Monday, 25 February 2019

The Art of Growing Miniature Bonsai

At their most recent meeting one of my bonsai clubs (I now belong to two) had a fascinating speaker, Hennie Reyneke, who is well known for his mame trees.

Hennie holding a little Ficus Burtt-Davyi

I've seen his trees before and was delighted to get the opportunity to see how he creates his little masterpieces.

Of course, as is the case with bigger trees, creating good mame takes time, but seeing tiny cuttings transformed into the skeleton on which future bonsai will be built was really inspiring and made me feel a little bit guilty about some of the cuttings I've thrown away lately. I do however still have a lot of small rooted cuttings that I can play with and having already started trying to downsize some of my own trees, I feel certain that this is the right way for me to go.

Here is a close up of Hennie pruning one tiny tree:

Another being wired:

And the same tree after a little pruning:

As with all trees, it is important that everything is in proportion for miniatures, so you should choose species with leaves which are able to reduce well. Flowers and fruit must be naturally small as their size cannot be reduced. Big flowers and fruit on a tiny tree will look wrong!

Some of the species that Hennie recommended for miniatures are Maples, Celtis, Ficus, Cotoneaster, Pyracantha, Buxus and Lonicera, as well as conifers like Juniper Procumbens Nana.

A little literati

If you've got the patience to do so, growing from seed is a good way to grow mame bonsai because you can create taper and balance without the scarring caused by heavy cuts. Hennie also mentioned that fig varieties develop a thick buttress base if grown from seed. I have no immediate plans for trying that though as I've managed to grow ficuses with nice bases from cuttings, root cuttings and air layers. I'm really happy with the base of the Ficus Natalensis in the last photo in this post. That little tree was grown from a root cutting.

Miniature bonsai can of course also be created from small collected trees or nursery stock.

It is important to prune your little trees regularly to keep them in shape (something I'm often guilty of forgetting) and they should be repotted once a year, removing heavy roots to encourage the development of a fine root system.

One of the most difficult aspects of caring for miniatures is seeing that they are watered correctly. A good way to avoid them drying out is to stand the little pots in a shallow tray with damp river sand or gravel, providing humidity for your little trees. However over watering will lead to root rot, so drainage is just as important as it is with larger trees.

One of the styles I've never tried growing is root over rock. I've always felt that the rocks will make them too heavy for me too handle. However Hennie showed us a miniature root over rock Ficus, so I guess I no longer have an excuse not to try this style.

Friday, 15 February 2019

I don't usually grow trees from seed but...

When the seeds grew roots while they were still inside the grapefruit, I couldn't bring myself to kill them.

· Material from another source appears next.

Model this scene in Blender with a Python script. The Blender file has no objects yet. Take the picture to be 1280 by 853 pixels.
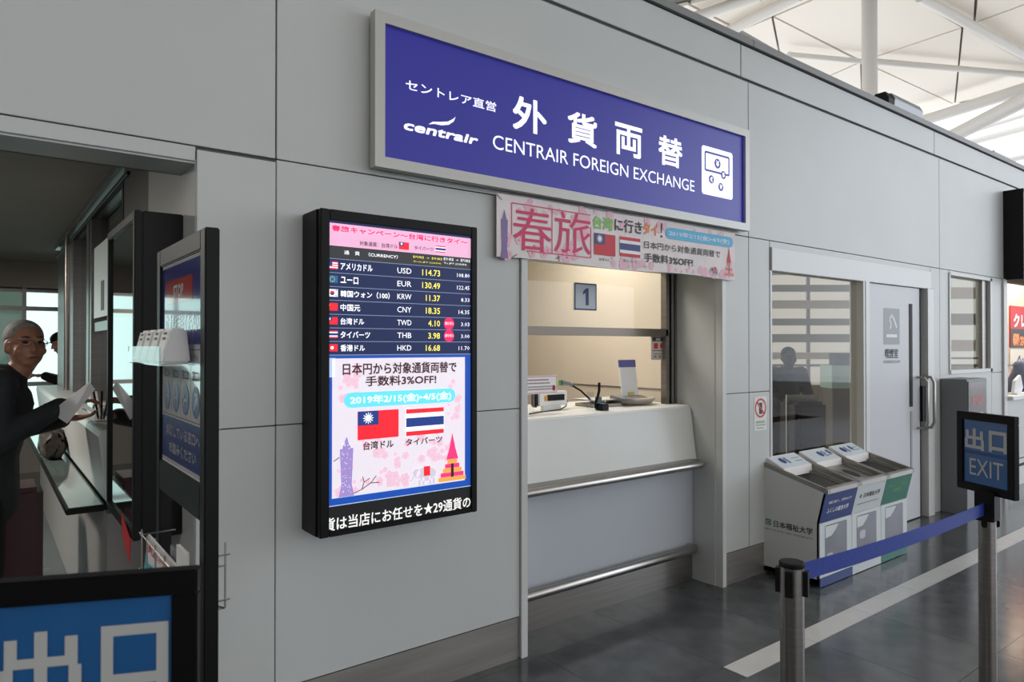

Wednesday, 6 February 2019

Tall and Straight with No Low Branches

The saga of my family of Ficus Ingens continues.

In 2012 I bought my first Ficus Ingens - very ordinary nursery stock, approximately 3 foot tall and straight as a pole. I've already discussed the first 2 successful air layers as well as the air layering blunder which, despite my doubts, had a happy ending. I sold that particular tree at my club's annual show, but still have the rest of the family.

The parent tree has made some progress, though I'm still not happy with the branch structure, so I've made a few changes recently. The smallest one is doing well too, though it has a bad case of wire bite after I tried to put some movement into the trunk and, as I so often do, left the wire on far too long.

Unfortunately the tallest tree refuses to cooperate. After the second air layer I was left with a long straight tree with a thin new leader.

January 2017

That was two years ago.

The top has grown vigorously since then, but the tree has stubbornly refused to produce even one low branch. It's bonsai potential that way is nil.

In November I decided that the only option was another air layer.

Air layer, February 2019, just before I removed it

This time I layered the tree just below the clump of branches growing really close together. This, I hoped, would finally stimulate some lower growth. That never happened.

The layer has rooted well though.

Root ball, just before I removed the layer

Last week I decided it was time to separate the top and bottom.

The new tree in it's own pot

As the new tree has so many low branches I decided to remove the long straight section before it gave me another problem tree.

February 2019 - after pruning

Now I'll let it grow for a while before deciding on my next step. There are way too many branches there to keep them all, unless I try to fuse some to the trunk later on. Possibly I'll grow a multi-trunk tree.

I'm pretty happy with my summer's work, but I'm a bit concerned for the future of the base:

Base - February 2019

After it's stubborn refusal to produce any low branches, will this finally shock it into cooperating, or will it kill the tree? I'd hate to lose it.